The North Carolina Legislature Passed the Best Affordable Housing Reform in America
And no one is talking about it
1 SUMMARY
In August of 2023, North Carolina became the first State to change its Residential 1-2 Family Residential Building Code to the 1-4 Family Code, a reform that will result in lower-cost triplexes & quads, more viable missing middle housing, and more flexible alignment with local zoning.
The reform (HB488) is potentially revolutionary for affordability. And no one is talking about it.
2 DETAILS
There are many moving parts, but here are the most critical ones:
Two building codes govern most American development: the 1-2 Family “Residential” Code (IRC) or the “Commercial” Code (IBC), which covers everything else;
The Commercial Code is substantially more expensive to operate in;
The Commercial Code requires sprinklers in residential units, metal stairs, higher soft costs, among others;
Subcontractors using the Commercial Code also cost substantially more.
At every level, requiring affordable housing to comply with the less affordable code makes housing less affordable.
Though North Carolina was the first State to adopt these reforms, cities are starting to take similar action at the local level. While most towns in Dillon’s Rule states do not have the right to regulate the building code locally (the exclusive domain of State government in North Carolina), cities like Memphis do.
In 2021, Memphis and Shelby County passed a similar reform, allowing up to 6 units to be governed by the Residential Code (effectively now a 1-6 Family Code).
Daniel Parolek of Opticos Design offered his kudos to the River City:
This is an extremely important and precedent-setting move by Memphis and Shelby County to remove one of the largest barriers that exists for the delivery of Missing Middle Housing. By establishing this precedent, I hope many other cities across the country follow their lead and make this important change to their local building code. It is absolutely necessary for cities and counties to deliver more attainable housing.
Parolek goes on to itemize some of the specific benefits of the reform:
Modify the scope and definitions of the IBC and IRC to apply the residential code and all subject provisions to 3- to 6-unit structures.
Remove the sprinkler requirement for buildings with 2-hour fire-rated walls and floor/ceiling assemblies.
Limit public spaces to shared means of egress but allow upper-floor residences to share common egress.
No longer require separate mechanical, electrical, and plumbing drawings.
Consider how seismic provisions should apply differently to one- and two-family structures versus 3- to 6-unit structures.
3 HANLON’S RAZOR / WHY DID WE ELIMINATE AFFORDABLE HOUSING?

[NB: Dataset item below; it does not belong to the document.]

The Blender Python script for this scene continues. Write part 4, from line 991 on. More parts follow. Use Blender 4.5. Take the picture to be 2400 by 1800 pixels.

The problem is that American bureaus have regulated the most affordable forms of housing out of existence. Two motivations triggered the problem: ignorance and malice. Hanlon’s Razor instructs us to “never attribute to Malice that which can attributed to ignorance”. Both are present here:
WAS IT IGNORANT?
On the ignorance side, our ever-increasingly siloed bureaucracies are tasked with monolithic scopes independent and irrespective of other agencies.
The stormwater engineer could not care less about affordable housing.
The transportation director has no interest in building a diverse community.
It’s not the building inspector’s job to make affordable housing easier to build.
Perhaps they should be. Over at Southern Urbanism, Architect & Engineer Dr. Tony Sease wrote about the need for an overseeing office that could reconcile these differences and have the power to overrule departmental incongruences.
The failure to have a rational and empowered overseer inevitably results in regulatory fiefdoms that grow domains, raising the threshold of viability and making small projects impossible to execute. Over time, affordable all but disappears.
As city governments (particularly in progressive cities) move away from effective management and toward hollow vibes, oversight of the fiefdoms dissipates, and the problem becomes more acute.
The expansion of the fiefdoms breeds a more comprehensive ignorance, as no one is responsible for the overall results. Each independent department will make some loose claim of safetyism, enough to justify their control, and that will be enough to perpetuate the system. Without a determined, skilled, and empowered overseer, the system can only grow.
WAS IT MALICIOUS?
The old rules 1-2 Family rule forced 3 and 4-unit structures into the commercial code, which became cost prohibitive. Thus, the most affordable forms of housing produced in America were made unaffordable through misguided regulation and effectively legislated out of existence.
These penalties are partially intentional: One of the many ways that elites will eliminate poorer people in their community is to make the cost of lower-cost housing punitive (special permissions, parking mandates, etc.). Forcing triplexes in quadruplexes into the commercial code did precisely that.
Since the early 1970s, almost nobody has built 3 and 4-unit projects in Durham. In 2023, North Carolina fixed the #1 rule triggering the collapse in this unit type, which is the most affordable type anyone can build. The reform should open up extraordinary opportunities in the 3 and 4-unit housing that are the foundation to reestablish the missing middle.